▶ Available data:
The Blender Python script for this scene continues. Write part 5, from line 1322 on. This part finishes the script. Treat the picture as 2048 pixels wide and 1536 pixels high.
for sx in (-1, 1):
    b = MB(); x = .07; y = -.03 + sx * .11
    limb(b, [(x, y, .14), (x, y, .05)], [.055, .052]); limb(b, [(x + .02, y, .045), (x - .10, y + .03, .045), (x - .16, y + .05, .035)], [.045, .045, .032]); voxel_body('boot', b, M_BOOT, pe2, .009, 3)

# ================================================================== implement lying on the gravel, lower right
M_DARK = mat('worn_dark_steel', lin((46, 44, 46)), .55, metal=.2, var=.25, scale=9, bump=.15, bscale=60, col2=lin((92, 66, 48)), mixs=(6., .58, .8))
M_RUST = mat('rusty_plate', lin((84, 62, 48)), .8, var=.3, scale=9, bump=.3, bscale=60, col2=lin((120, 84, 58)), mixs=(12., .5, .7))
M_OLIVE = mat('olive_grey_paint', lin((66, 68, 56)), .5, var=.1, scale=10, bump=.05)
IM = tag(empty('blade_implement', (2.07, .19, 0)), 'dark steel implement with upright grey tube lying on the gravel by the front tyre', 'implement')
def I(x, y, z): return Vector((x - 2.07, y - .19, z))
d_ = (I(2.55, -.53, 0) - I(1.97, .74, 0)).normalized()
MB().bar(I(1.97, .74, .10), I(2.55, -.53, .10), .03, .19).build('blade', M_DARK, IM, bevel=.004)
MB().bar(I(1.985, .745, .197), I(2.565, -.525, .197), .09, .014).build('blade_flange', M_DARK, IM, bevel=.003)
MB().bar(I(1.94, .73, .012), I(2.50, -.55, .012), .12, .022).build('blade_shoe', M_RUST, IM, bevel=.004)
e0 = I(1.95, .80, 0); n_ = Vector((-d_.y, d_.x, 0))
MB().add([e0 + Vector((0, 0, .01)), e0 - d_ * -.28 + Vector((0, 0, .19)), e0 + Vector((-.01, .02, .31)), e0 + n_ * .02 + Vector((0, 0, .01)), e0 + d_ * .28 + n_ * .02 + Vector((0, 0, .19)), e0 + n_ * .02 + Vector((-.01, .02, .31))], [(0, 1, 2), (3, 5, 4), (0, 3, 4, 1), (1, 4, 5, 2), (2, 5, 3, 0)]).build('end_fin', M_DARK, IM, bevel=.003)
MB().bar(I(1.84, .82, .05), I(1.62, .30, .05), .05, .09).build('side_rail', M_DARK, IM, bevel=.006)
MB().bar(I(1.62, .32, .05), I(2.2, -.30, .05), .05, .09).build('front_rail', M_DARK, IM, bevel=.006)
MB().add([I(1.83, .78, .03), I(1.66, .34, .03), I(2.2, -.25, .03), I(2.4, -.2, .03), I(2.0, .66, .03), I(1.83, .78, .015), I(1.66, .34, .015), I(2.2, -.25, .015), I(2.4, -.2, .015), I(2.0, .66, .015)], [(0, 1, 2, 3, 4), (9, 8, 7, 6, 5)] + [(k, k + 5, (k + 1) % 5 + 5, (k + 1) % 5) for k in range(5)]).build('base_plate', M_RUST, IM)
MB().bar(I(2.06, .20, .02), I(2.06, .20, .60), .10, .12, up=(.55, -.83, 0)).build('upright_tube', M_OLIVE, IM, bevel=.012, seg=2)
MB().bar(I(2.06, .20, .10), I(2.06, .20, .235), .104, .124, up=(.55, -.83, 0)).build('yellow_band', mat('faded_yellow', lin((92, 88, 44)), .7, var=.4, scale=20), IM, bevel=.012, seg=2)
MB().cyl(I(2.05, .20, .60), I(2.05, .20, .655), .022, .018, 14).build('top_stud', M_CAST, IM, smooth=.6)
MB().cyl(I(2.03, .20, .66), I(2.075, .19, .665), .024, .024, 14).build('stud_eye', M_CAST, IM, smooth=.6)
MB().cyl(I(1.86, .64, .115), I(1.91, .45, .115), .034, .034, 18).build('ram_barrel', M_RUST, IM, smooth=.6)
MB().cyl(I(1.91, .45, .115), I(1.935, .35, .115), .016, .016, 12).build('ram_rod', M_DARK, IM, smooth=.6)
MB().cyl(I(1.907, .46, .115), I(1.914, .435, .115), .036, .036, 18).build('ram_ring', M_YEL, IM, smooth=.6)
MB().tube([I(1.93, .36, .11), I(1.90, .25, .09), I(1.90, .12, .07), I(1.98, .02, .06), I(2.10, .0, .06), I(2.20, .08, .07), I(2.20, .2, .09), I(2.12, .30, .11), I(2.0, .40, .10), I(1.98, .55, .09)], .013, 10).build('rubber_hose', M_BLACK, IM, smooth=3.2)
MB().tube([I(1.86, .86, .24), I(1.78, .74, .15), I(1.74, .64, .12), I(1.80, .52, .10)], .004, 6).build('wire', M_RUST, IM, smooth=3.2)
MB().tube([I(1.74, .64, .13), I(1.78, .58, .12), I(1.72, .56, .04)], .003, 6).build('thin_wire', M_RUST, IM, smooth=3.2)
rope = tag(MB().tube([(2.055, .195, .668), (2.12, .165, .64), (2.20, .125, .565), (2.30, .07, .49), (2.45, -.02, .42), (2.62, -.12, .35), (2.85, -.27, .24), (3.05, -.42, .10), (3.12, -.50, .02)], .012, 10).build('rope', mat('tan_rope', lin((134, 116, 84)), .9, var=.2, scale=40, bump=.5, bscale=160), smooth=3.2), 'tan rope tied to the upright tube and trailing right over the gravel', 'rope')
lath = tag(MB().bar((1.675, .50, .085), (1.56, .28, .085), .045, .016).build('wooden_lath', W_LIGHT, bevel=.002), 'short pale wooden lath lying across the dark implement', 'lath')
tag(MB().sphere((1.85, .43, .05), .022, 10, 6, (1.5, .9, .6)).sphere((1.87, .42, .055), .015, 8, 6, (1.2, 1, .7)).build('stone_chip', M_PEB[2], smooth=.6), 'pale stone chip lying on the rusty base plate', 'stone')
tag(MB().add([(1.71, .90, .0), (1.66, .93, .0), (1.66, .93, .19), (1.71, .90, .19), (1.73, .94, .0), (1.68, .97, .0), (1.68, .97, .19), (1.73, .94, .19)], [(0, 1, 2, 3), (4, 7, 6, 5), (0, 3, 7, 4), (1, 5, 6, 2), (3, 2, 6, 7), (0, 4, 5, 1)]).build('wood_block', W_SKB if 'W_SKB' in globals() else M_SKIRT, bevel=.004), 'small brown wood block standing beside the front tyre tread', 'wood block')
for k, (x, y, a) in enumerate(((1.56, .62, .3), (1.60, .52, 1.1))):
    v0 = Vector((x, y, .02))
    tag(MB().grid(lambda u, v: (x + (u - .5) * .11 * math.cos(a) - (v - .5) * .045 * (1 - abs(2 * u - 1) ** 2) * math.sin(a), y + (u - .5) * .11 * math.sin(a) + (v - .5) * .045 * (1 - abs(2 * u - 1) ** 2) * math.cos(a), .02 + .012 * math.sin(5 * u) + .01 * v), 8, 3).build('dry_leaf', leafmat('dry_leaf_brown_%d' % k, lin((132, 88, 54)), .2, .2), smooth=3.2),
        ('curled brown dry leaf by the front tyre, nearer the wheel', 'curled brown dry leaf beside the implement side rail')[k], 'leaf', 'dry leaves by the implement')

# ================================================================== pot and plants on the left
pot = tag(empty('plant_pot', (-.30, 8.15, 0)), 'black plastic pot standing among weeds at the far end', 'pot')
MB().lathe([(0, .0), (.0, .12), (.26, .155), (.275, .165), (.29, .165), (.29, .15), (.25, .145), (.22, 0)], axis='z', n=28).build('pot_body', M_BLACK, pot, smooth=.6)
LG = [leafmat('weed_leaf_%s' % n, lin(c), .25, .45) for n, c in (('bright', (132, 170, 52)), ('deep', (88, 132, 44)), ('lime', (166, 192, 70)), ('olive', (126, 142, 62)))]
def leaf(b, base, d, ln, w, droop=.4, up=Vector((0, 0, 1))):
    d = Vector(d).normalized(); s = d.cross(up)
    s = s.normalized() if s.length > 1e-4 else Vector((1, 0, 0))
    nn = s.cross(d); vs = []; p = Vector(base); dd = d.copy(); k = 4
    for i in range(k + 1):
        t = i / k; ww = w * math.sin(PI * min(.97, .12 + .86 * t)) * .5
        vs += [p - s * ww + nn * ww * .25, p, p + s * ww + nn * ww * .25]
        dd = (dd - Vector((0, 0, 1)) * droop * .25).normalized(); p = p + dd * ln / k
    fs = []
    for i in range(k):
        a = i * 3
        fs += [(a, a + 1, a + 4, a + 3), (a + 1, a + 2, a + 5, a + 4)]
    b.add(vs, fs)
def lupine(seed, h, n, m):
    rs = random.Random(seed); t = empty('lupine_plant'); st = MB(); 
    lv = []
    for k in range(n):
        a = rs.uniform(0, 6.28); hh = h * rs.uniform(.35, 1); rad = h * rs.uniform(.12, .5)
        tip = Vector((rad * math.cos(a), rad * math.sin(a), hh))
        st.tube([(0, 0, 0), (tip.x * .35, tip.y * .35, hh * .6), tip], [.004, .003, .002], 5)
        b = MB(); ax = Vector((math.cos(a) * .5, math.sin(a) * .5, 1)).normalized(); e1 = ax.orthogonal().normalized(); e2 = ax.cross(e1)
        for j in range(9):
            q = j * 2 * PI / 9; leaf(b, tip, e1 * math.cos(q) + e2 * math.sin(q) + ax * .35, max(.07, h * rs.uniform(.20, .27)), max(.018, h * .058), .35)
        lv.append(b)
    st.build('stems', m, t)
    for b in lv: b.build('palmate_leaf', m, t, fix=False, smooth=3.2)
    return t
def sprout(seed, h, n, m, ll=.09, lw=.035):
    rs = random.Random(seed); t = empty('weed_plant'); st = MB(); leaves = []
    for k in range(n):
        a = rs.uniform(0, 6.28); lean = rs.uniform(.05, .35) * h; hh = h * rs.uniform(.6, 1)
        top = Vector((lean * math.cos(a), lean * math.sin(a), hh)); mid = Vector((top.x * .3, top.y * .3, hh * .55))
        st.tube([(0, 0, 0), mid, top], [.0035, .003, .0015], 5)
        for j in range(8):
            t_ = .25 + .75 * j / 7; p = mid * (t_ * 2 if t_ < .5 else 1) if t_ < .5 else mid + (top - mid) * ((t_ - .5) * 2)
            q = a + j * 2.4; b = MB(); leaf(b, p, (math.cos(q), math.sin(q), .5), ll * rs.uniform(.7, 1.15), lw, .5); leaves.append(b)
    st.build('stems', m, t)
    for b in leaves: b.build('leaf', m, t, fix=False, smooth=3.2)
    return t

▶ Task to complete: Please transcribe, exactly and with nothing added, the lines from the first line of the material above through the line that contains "limb(b, [(x, y, .14), (x, y, .05)], [.055, .052]);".

▶ Full response:
The Blender Python script for this scene continues. Write part 5, from line 1322 on. This part finishes the script. Treat the picture as 2048 pixels wide and 1536 pixels high.
for sx in (-1, 1):
    b = MB(); x = .07; y = -.03 + sx * .11
    limb(b, [(x, y, .14), (x, y, .05)], [.055, .052]); limb(b, [(x + .02, y, .045), (x - .10, y + .03, .045), (x - .16, y + .05, .035)], [.045, .045, .032]); voxel_body('boot', b, M_BOOT, pe2, .009, 3)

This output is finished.